Write each line of the material exactly as given, from the top through the line that contains "cam.location = EYE;", and omit all pictures.
**** Data for this task ****
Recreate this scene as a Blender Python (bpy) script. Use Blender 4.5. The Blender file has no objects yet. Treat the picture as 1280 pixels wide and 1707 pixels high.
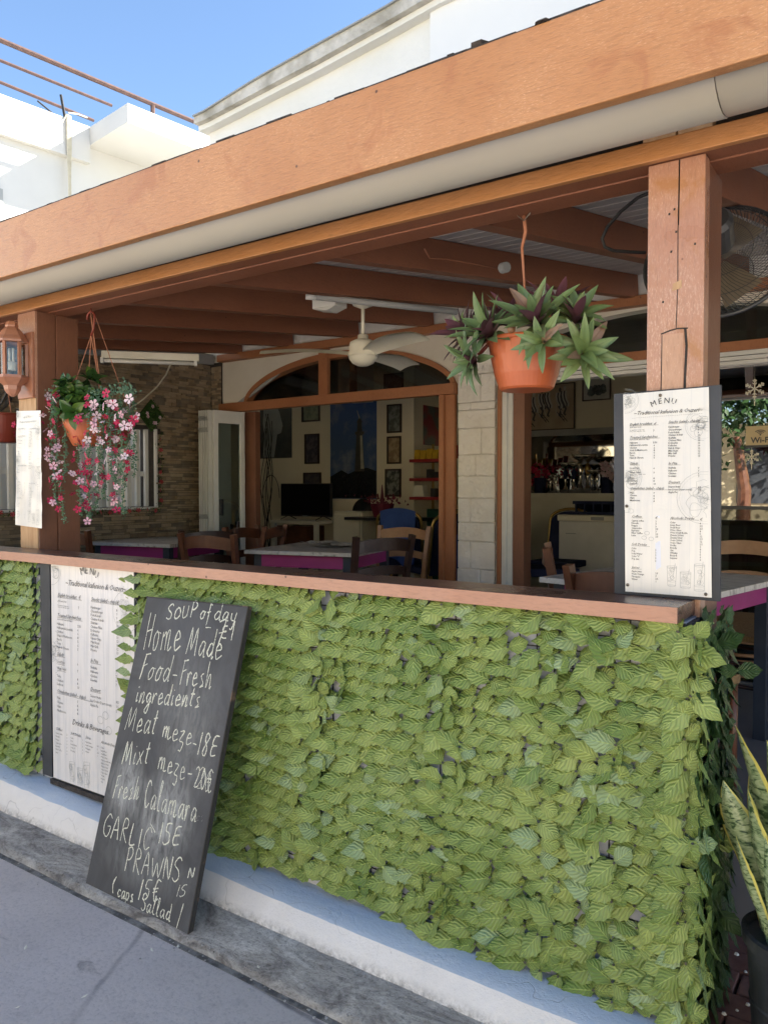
import bpy, bmesh, math, random
from mathutils import Vector, Matrix, noise
S = bpy.context.scene
rnd = random.Random(7)
rad = math.radians

# ------------------------------------------------------------ camera
FPX = 1283.0
YAW = rad(34.74)
PITCH = math.atan(36.5 / FPX)
EYE = Vector((0, -1.95, 1.5))
cd = bpy.data.cameras.new('camera'); cam = bpy.data.objects.new('camera', cd)
S.collection.objects.link(cam); S.camera = cam
cd.sensor_fit = 'VERTICAL'; cd.sensor_height = 24; cd.lens = 24 * FPX / 1707
cd.clip_start = .05; cd.clip_end = 600
cam.location = EYE; cam.rotation_euler = (rad(90) - PITCH, 0, YAW)

# ------------------------------------------------------------ world, sun, exposure
SUN_EL, SUN_AZ = rad(33), rad(47)        # azimuth measured from +Y towards +X
W = bpy.data.worlds.new('World'); S.world = W; W.use_nodes = True
nt = W.node_tree; nt.nodes.clear()
sky = nt.nodes.new('ShaderNodeTexSky'); sky.sky_type = 'NISHITA'; sky.sun_disc = False
sky.sun_elevation = SUN_EL; sky.sun_rotation = SUN_AZ
sky.air_density = 1.0; sky.dust_density = .4; sky.ozone_density = 3.0
bg = nt.nodes.new('ShaderNodeBackground'); bg.inputs[1].default_value = .060
wo = nt.nodes.new('ShaderNodeOutputWorld')
nt.links.new(sky.outputs[0], bg.inputs[0]); nt.links.new(bg.outputs[0], wo.inputs[0])
sd = bpy.data.lights.new('sun', 'SUN'); sd.energy = 4.0; sd.angle = rad(.53); sd.color = (1, .94, .84)
sun = bpy.data.objects.new('sun', sd); S.collection.objects.link(sun)
sdir = Vector((math.sin(SUN_AZ) * math.cos(SUN_EL), math.cos(SUN_AZ) * math.cos(SUN_EL), math.sin(SUN_EL)))
sun.rotation_euler = sdir.to_track_quat('Z', 'Y').to_euler(); sun.location = sdir * 40
S.view_settings.view_transform = 'Standard'; S.view_settings.look = 'None'
S.view_settings.gamma = 1; S.view_settings.use_curve_mapping = False
S.view_settings.exposure = 2.45

# ------------------------------------------------------------ helpers
_f = Vector((-math.sin(YAW) * math.cos(PITCH), math.cos(YAW) * math.cos(PITCH), -math.sin(PITCH)))
_r = Vector((math.cos(YAW), math.sin(YAW), 0)); _u = _r.cross(_f)

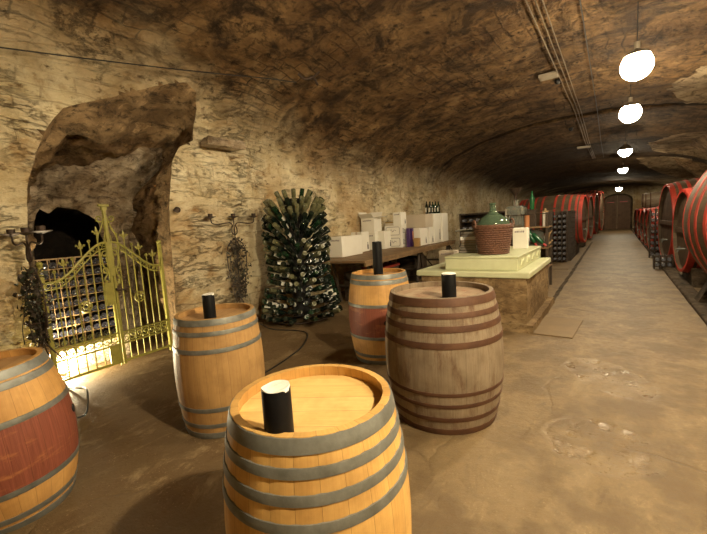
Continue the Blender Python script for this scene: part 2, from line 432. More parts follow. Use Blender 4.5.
****
Solution to the exercise —
Recreate this scene as a Blender Python (bpy) script. Use Blender 4.5. The Blender file has no objects yet. Treat the picture as 1280 pixels wide and 1707 pixels high.
import bpy, bmesh, math, random
from mathutils import Vector, Matrix, noise
S = bpy.context.scene
rnd = random.Random(7)
rad = math.radians

# ------------------------------------------------------------ camera
FPX = 1283.0
YAW = rad(34.74)
PITCH = math.atan(36.5 / FPX)
EYE = Vector((0, -1.95, 1.5))
cd = bpy.data.cameras.new('camera'); cam = bpy.data.objects.new('camera', cd)
S.collection.objects.link(cam); S.camera = cam
cd.sensor_fit = 'VERTICAL'; cd.sensor_height = 24; cd.lens = 24 * FPX / 1707
cd.clip_start = .05; cd.clip_end = 600
cam.location = EYE; cam.rotation_euler = (rad(90) - PITCH, 0, YAW)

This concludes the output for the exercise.